Another is the sound design. I saw World Trade Center in one of the grand old cinemas from the golden age of cinema, the Grand Lake in Oakland. But even a commercial for the Dolby sound system that played before the feature couldn't prepare me for the sensation of feeling that there were 60 storeys of building collapsing around and on top of me.
For that is what happens in this movie. It's about two officers of the Port Authority Police Department -- a group of people who I thought at the time were thoroughly overlooked in all the brouhaha about the brave fire fighters -- who were trapped in the rubble but were rescued and survived.
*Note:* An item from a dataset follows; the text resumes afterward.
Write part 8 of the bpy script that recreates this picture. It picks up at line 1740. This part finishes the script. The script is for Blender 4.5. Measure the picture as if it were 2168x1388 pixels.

Not much of a story in that, as many critics have commented.
How can you write a movie that stays true to the circumstances and the people it is honoring, when the audience already knows the outcome? In his promotion of the movie, Nicholas Cage has been playing up the mystical qualities of the movie, and I confess that after the second sighting of Jesus with some bottled water in hand I had to make a beeline to the restroom.
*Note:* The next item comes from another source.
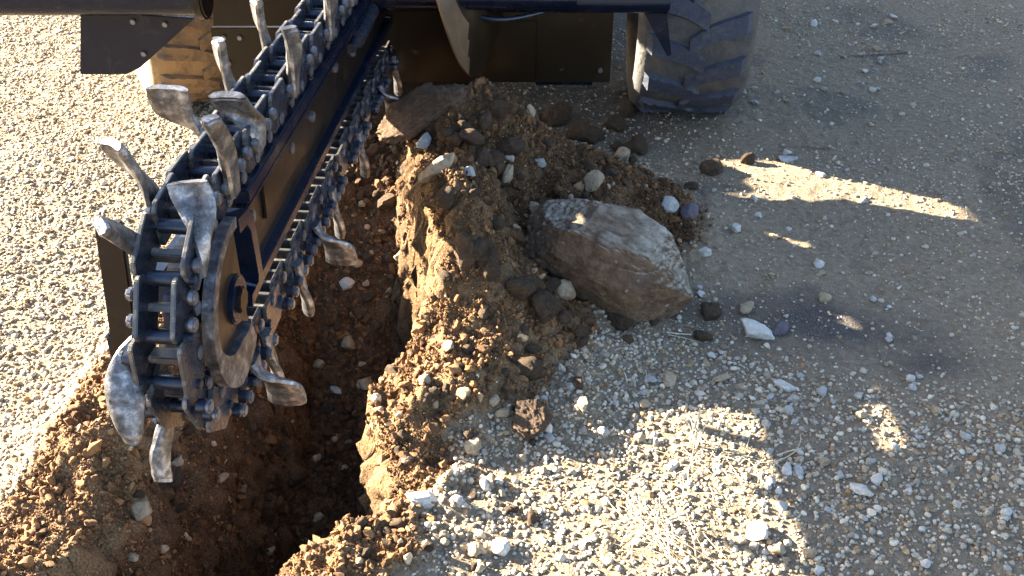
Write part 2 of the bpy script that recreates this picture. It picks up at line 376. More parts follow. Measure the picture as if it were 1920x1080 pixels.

Which reminded me I hadn't eaten so I popped across the street, got some KFC, ate it at a sidewalk table, then went back to the movie, arriving just as the first PAPD officer was being rescued. To be honest, it was as much the GI-Joe caricature of a US Marine about to singlehandedly do something heroic that drove me from the theatre as the effects of the copious bottled water I'd been drinking on another stinking hot day.
All of which sounds mighty disrespectful of the people Stone is honoring with this film, yet at the end -- when the credits roll and the film's dedication to "all those who fought, died or were wounded on that day" is followed by a listing of the fallen men of the PAPD -- I felt compelled to salute them.
They knew nothing about what was going to happen, and to get the most from the film you need to get your head in a space where you don't know what's going to happen either, which calls for a kind of resumption of innocence.
At this early stage of the movie, the script is good at helping you think -- along with the PAPD -- that the biggest problem is the fire and the lack of plan to deal with evacuating fifty or sixty thousand people. Then the newsreel clips of people all around the world watching in stunned horror as the NY morning unfolds bring you back to the intensity of your own feelings at that time.
Principal among those feelings, the sensation that the world was standing with the United States in that moment. Stone acknowledges that by emphasising in Cage's recital of the Lord's Prayer as he lies trapped, the words "Forgive us our trespasses and those who trespass against us." But it's the Connecticut-based ex-marine GI Joe on his cellphone as he strides over the rubble saying, "No, I'm not coming in today. They're gonna need some good men out there to avenge this," who almost gets the last word.